Frontline

Review of: The Undertaking: Life Studies from the Dismal Trade
FRONTLINE’s The Undertaking, aired October 30 at 9 pm on PBS.  It enters the world of Thomas Lynch, a writer, poet and undertaker whose family for three generations has cared for both the living and the dead in a small Michigan town. Through the intimate stories of families coming to terms with grief, mortality, and a funeral’s rituals, the film illuminates the heartbreak and beauty in the journey taken between the living and the dead when a loved one dies. (click here for details)
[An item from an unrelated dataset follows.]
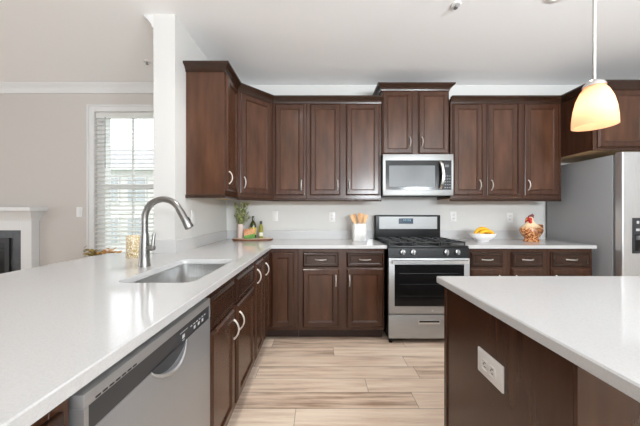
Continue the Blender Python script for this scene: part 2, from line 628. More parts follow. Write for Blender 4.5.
# ------------------------------------------------------------------ outdoors
struct(MB().box(-40, 20, D + 0.6, 40, -0.7, -0.6).build('ground', 'lawn'))
hs = thing('house', 'pale neighbouring house with grey roof seen through the blind', 'house', (-8.4, 11.0, -0.6))
m = MB()
m.box(-13, -5.2, 11, 16, -0.6, 3.15)
for i in range(24):
    m.box(-13, -5.2, 10.985, 11.0, -0.55 + i * 0.15, -0.55 + i * 0.15 + 0.03)
m.local(hs).build('siding_wall', 'siding', hs)
m = MB().rings([[(-13.3, 10.6, 3.1), (-13.3, 13.5, 4.6), (-13.3, 16.4, 3.1)], [(-4.9, 10.6, 3.1), (-4.9, 13.5, 4.6), (-4.9, 16.4, 3.1)]])
m.local(hs).build('roof', 'shingle', hs)
MB().box(-13.3, -4.9, 10.55, 10.62, 2.98, 3.16).local(hs).build('eave_trim', 'trim', hs)
for x0, z0 in ((-9.3, 1.6), (-8.15, 1.6), (-7.0, 1.6), (-9.3, -0.1), (-8.15, -0.1), (-7.0, -0.1)):
    f = MB().box(x0, x0 + 0.85, 10.94, 11.0, z0, z0 + 1.15).local(hs).build('window', 'trim', hs)
    q = MB()
    for a in (0, 1):
        for b in (0, 1):
            q.box(x0 + 0.07 + a * 0.37, x0 + 0.41 + a * 0.37, 10.92, 10.94, z0 + 0.07 + b * 0.52, z0 + 0.56 + b * 0.52)
    q.local(hs).build('pane', 'panes', f)


# ------------------------------------------------------------------ cabinets
def pull(mb_parent, x, z, y, vertical=True, L=0.105):
    """arched bar pull on a front that faces -y"""
    pts, rs = [], []
    for i in range(13):
        t = i / 12
        s = (t - 0.5) * L
        out = 0.028 * (math.sin(PI * t) ** 0.7)
        p = (x, y - out, z + s) if vertical else (x + s, y - out, z)
        pts.append(p)
        rs.append(0.0046 if 0 < i < 12 else 0.006)
    m = MB().tube(pts, rs, 8)
    return m.build('handle', 'nickel', mb_parent)


def front(root, kind, x0, x1, z0, z1, hx=None, hz=None, y=0.0, mtx=None):
    m = MB()
    if kind == 'drawer':
        m.panel(x0, x1, z0, z1, y, 0.02, 0.024, 0.005)
    else:
        m.panel(x0, x1, z0, z1, y, 0.02, 0.05, 0.009)
    if mtx:
        m.xf(mtx)
    o = m.build('drawer' if kind == 'drawer' else ('false_front' if kind == 'false' else 'door'), 'wood_h' if kind == 'drawer' else 'wood', root)
    o.data.materials.append(M['wood_sheen_h' if kind == 'drawer' else 'wood_sheen'])
    if hx is not None:
        h = pull(o, hx, hz, y - 0.02, kind != 'drawer')
        if mtx:
            h.data.transform(mtx)
    return o


def frame_part(root, w, z0, z1, stiles, rails, y0=0.0, t=0.02):
    m = MB()
    for a, b in stiles:
        m.box(a, b, y0, y0 + t, z0, z1, 0.0012, 1)
    for a, b in rails:
        xs = sorted(stiles)
        for (p, q), (r, s) in zip(xs, xs[1:]):
            m.box(q, r, y0 + 0.0004, y0 + t, a, b)
    return m.build('face_frame', 'wood', root)


# ---- wall cabinets
UZ0, UZ1 = 1.372, 2.44
UF = 2.77           # front plane of the wall cabinets
RUNL = [(LW, 2.15), (-0.79, 2.15), (-0.79, 2.48), (-0.50, UF), (0.652, UF)]
RUNR = [(1.388, UF), (2.57, UF), (2.57, 2.45), (3.60, 2.45)]
CROWN = [(0, 2.385), (0.006, 2.385), (0.01, 2.402), (0.026, 2.422), (0.044, 2.434), (0.048, 2.438), (0.048, 2.452), (0, 2.452)]
RAIL = [(-0.018, 1.344), (0.006, 1.344), (0.009, 1.35), (0.009, 1.366), (0.004, UZ0), (-0.018, UZ0)]


def mould(root, run, i0, i1, crown=CROWN, rail=RAIL):
    if crown:
        MB().sweep(run, crown, i0, i1).local(root).build('crown_moulding', 'wood_h', root)
    if rail:
        MB().sweep(run, rail, i0, i1).local(root).build('light_rail', 'wood_h', root)


def wall_cabinet(label, x0, x1, doors, run, i0, i1, group='wall cabinets'):
    w = x1 - x0
    r = thing('wall_cabinet', label, 'cabinet', (x0, UF, UZ0), 0, group)
    MB().box(0.001, w - 0.001, 0.02, D - UF - 0.001, 0.004, UZ1 - UZ0).build('body', 'wood', r)
    MB().box(0.012, w - 0.012, 0.022, D - UF - 0.004, 0.0, 0.004).build('bottom_panel', 'maple', r)
    st = [(0.001, 0.04), (w - 0.04, w - 0.001)]
    if len(doors) == 2:
        st.append((w / 2 - 0.04, w / 2 + 0.04))
    frame_part(r, w, 0, UZ1 - UZ0, st, [(0, 0.045), (UZ1 - UZ0 - 0.06, UZ1 - UZ0)])
    for a, b, hx in doors:
        front(r, 'door', a - x0, b - x0, 1.407 - UZ0, 2.378 - UZ0, hx - x0, 1.515 - UZ0)
    mould(r, run, i0, i1)
    return r


# left wall cabinet with the end panel towards the camera
r = thing('wall_cabinet', 'narrow dark wall cabinet on the left wall, broad side panel to the front', 'cabinet', (-0.79, 2.15, UZ0), PI / 2, 'wall cabinets')
MB().box(0.012, 0.329, 0.02, 0.319, 0.004, UZ1 - UZ0).build('body', 'wood', r)
MB().box(0.014, 0.326, 0.022, 0.316, 0, 0.004).build('bottom_panel', 'maple', r)
MB().box(0.0, 0.012, 0.002, 0.319, 0, UZ1 - UZ0, 0.001, 1).build('end_panel', 'wood_sheen', r)
frame_part(r, 0.33, 0, UZ1 - UZ0, [(0.0125, 0.04), (0.3, 0.329)], [(0, 0.045), (UZ1 - UZ0 - 0.06, UZ1 - UZ0)])
front(r, 'door', 0.02, 0.312, 1.407 - UZ0, 2.378 - UZ0, 0.055, 1.52 - UZ0)
mould(r, RUNL, 0, 2)

# diagonal corner cabinet
r = thing('corner_wall_cabinet', 'diagonal dark wall cabinet across the left corner above the plant', 'cabinet', (-0.79, 2.48, UZ0), PI / 4, 'wall cabinets')
e = 0.014
poly = [(LW + 0.001, D - 0.001), (LW + 0.001, 2.481), (-0.79, 2.481), (-0.79 - e, 2.48 + e), (-0.50 - e, UF + e), (-0.501, UF), (-0.501, D - 0.001)]
poly = [(LW + 0.001, D - 0.001), (LW + 0.001, 2.482), (-0.802, 2.482), (-0.502, 2.782), (-0.502, D - 0.001)]
MB().prism(poly, UZ0 + 0.004, UZ1).local(r).build('body', 'wood', r)
poly2 = [(LW + 0.01, D - 0.01), (LW + 0.01, 2.495), (-0.806, 2.495), (-0.512, 2.79), (-0.512, D - 0.01)]
MB().prism(poly2, UZ0, UZ0 + 0.004).local(r).build('bottom_panel', 'maple', r)
dw = 0.29 * math.sqrt(2)
frame_part(r, dw, 0, UZ1 - UZ0, [(0.002, 0.045), (dw - 0.045, dw - 0.002)], [(0, 0.045), (UZ1 - UZ0 - 0.06, UZ1 - UZ0)], 0.0, 0.009)
front(r, 'door', 0.03, dw - 0.03, 1.407 - UZ0, 2.378 - UZ0, 0.065, 1.515 - UZ0)
mould(r, RUNL, 2, 3)

# the back run on the left is two boxes under one moulding line; split the line at their joint
RUNL2 = RUNL[:4] + [(-0.145, UF), (0.652, UF)]
wall_cabinet('single door dark wall cabinet just right of the diagonal corner cabinet', -0.50, -0.145, [(-0.478, -0.166, -0.196)], RUNL2, 3, 4)
wall_cabinet('double door dark wall cabinet touching the left side of the microwave', -0.145, 0.652, [(-0.106, 0.217, 0.187), (0.276, 0.632, 0.308)], RUNL2, 4, 5)
RUNR2 = [RUNR[0], (2.155, UF)] + RUNR[1:]
wall_cabinet('double door dark wall cabinet touching the right side of the microwave', 1.388, 2.155, [(1.412, 1.723, 1.69), (1.778, 2.10, 1.815)], RUNR2, 0, 1)
wall_cabinet('single door dark wall cabinet next to the deep cabinet over the refrigerator', 2.155, 2.57, [(2.155 + 0.02, 2.535, 2.205)], RUNR2, 1, 2)

# raised cabinet above the microwave
TX0, TX1 = 0.655, 1.375
r = thing('raised_wall_cabinet', 'short raised dark cabinet directly above the microwave, higher crown than its neighbours', 'cabinet', (TX0, UF, 1.832), 0, 'wall cabinets')
w = TX1 - TX0
MB().box(0, w, 0.02, D - UF - 0.001, 0.0, 0.73).build('body', 'wood', r)
frame_part(r, w, 0, 0.73, [(0, 0.03), (w / 2 - 0.03, w / 2 + 0.03), (w - 0.03, w)], [(0, 0.02), (0.68, 0.73)])
front(r, 'door', 0.006, w / 2 - 0.05 + 0.018, 0.012, 0.685, w / 2 - 0.064, 1.972 - 1.832)
front(r, 'door', w / 2 + 0.03, w - 0.006, 0.012, 0.685, w / 2 + 0.064, 1.972 - 1.832)
C2 = [(o, z - 2.385 + 2.522) for o, z in CROWN]
MB().sweep([(TX0, D - 0.001), (TX0, UF), (TX1, UF), (TX1, D - 0.001)], C2, 0, 3).local(r).build('crown_moulding', 'wood_h', r)

# deep cabinet over the refrigerator
FX0, FX1, FY = 2.57, 3.60, 2.45
FZ = 1.812
r = thing('deep_wall_cabinet', 'deep dark cabinet hanging over the refrigerator, side panel in view', 'cabinet', (FX0, FY, FZ), 0, 'wall cabinets')
w = FX1 - FX0
MB().box(0.001, w, 0.02, D - FY - 0.001, 0.004, UZ1 - FZ).build('body', 'wood', r)
MB().box(0.02, w - 0.02, 0.03, D - FY - 0.004, 0.0, 0.004).build('bottom_panel', 'maple', r)
frame_part(r, w, 0, UZ1 - FZ, [(0.001, 0.045), (w / 2 - 0.04, w / 2 + 0.04), (w - 0.045, w)], [(0, 0.03), (UZ1 - FZ - 0.06, UZ1 - FZ)])
front(r, 'door', 0.04, w / 2 - 0.025, 0.022, 2.378 - FZ, w / 2 - 0.06, 0.12)
front(r, 'door', w / 2 + 0.025, w - 0.04, 0.022, 2.378 - FZ, w / 2 + 0.06, 0.12)
MB().sweep(RUNR2, CROWN, 2, 4).local(r).build('crown_moulding', 'wood_h', r)

# ---- base cabinets
BF = 2.485          # front plane along the back wall
BX = -0.49          # front plane along the peninsula
BTOP = 0.883
DT, DB, OT, OB = 0.847, 0.705, 0.692, 0.13


def base_cabinet(label, loc, rz, w, fronts, stiles, depth=0.6, rails=None, hollow=False):
    r = thing('base_cabinet', label, 'cabinet', loc, rz, 'base cabinets')
    if hollow:
        m = MB().box(0.001, 0.02, 0.02, depth, 0.1, BTOP).box(w - 0.02, w - 0.001, 0.02, depth, 0.1, BTOP)
        m.box(0.02, w - 0.02, 0.02, depth, 0.1, 0.12).box(0.02, w - 0.02, depth - 0.01, depth, 0.12, BTOP)
        m.build('body', 'wood', r)
    else:
        MB().box(0.001, w - 0.001, 0.02, depth, 0.1, BTOP).build('body', 'wood', r)
    MB().box(0.001, w - 0.001, 0.075, 0.09, 0.001, 0.1).build('toe_kick', 'toe', r)
    frame_part(r, w, 0.1, BTOP, stiles, rails or [(0.1, 0.145), (0.68, 0.715), (0.835, BTOP)])
    for f in fronts:
        front(r, *f)
    return r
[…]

Alan Ball (Creator of Six Feet Under) Quotes:
“I cannot claim credit for the premise of SFU. The idea of doing a show about a family-run funeral home was pitched to me by Carolyn Strauss of HBO. She had just finished reading The American Way of Death by Jessica Mitford, a non-fiction book about the “death-care industry” first published in the 1960s, and was fascinated by the world of funeral homes. In my research, I also read the Mitford book, but the books I found most helpful were The Undertaking: Life Studies from the Dismal Trade and Bodies in Motion and at Rest: On Metaphor and Mortality, both by Thomas Lynch, a funeral director and poet, and a brilliant, soulful writer. These two collections of essays about life as an undertaker gave me a sense of the tone I wanted the show to have.”